Really? Since our jobs are so inessential, I assume this writer has never tried to order a book through OhioLINK or ILL, attend an AT lesson that took hours for a student to plan, use the clean equipment at the Lowry center, or buy anything at the bookstore. And surely they’ve never benefitted from a dorm/residence that’s safe and welcoming due to the tireless efforts of a CA, or had technology not work and had to turn to the folks at Helpline, or wanted to look at material in the archives, or, say, enjoyed attending a school that still exists because admissions workers hosted, toured, and interviewed hundreds of high-schoolers year-round.
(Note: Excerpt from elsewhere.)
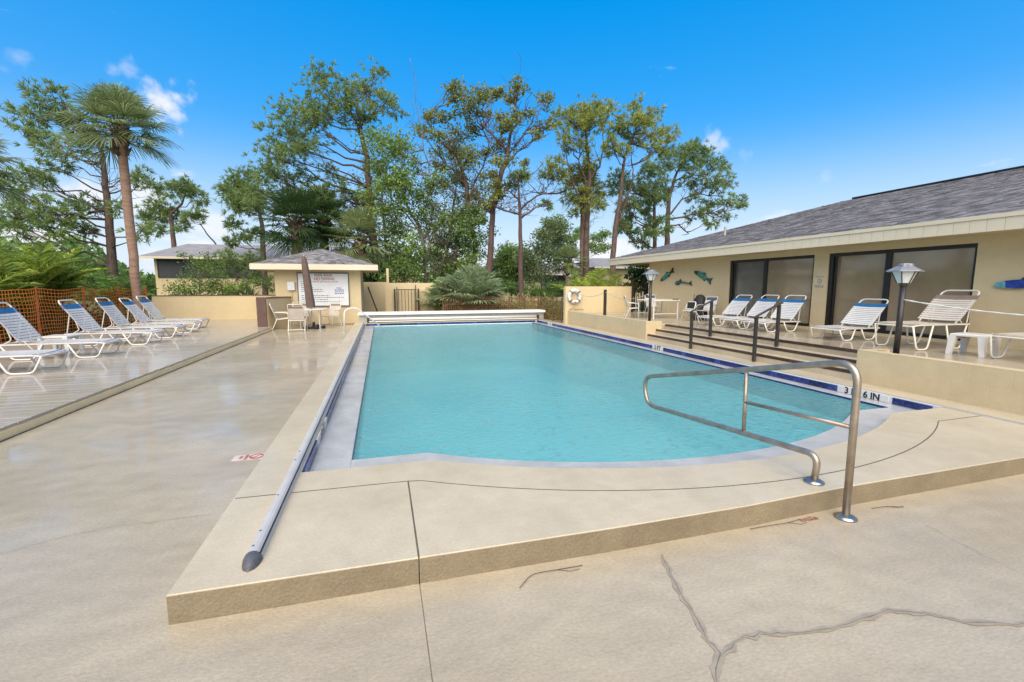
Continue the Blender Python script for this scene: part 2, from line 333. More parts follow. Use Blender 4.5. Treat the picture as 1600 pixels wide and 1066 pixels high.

But those are all just “comforts,” right?
The amount of privilege it takes to dismiss all these jobs and the efforts of student workers in general is not only astounding but incredibly disappointing to read. I thought the (professed) goal of this magazine was to be as nuanced and open-minded as possible, but I guess not. You don’t have to join or even agree with K-SWOC, but when you claim that the work that hundreds of people do EVERY DAY to make YOUR college experience not only comfortable but possible in the first place is negligible, you show how little you understand about how a college actually functions. Maybe stop critiquing the tactics employed by a group of concerned and overworked students who want to make this community a better place for everyone, and start worrying about your own ignorance.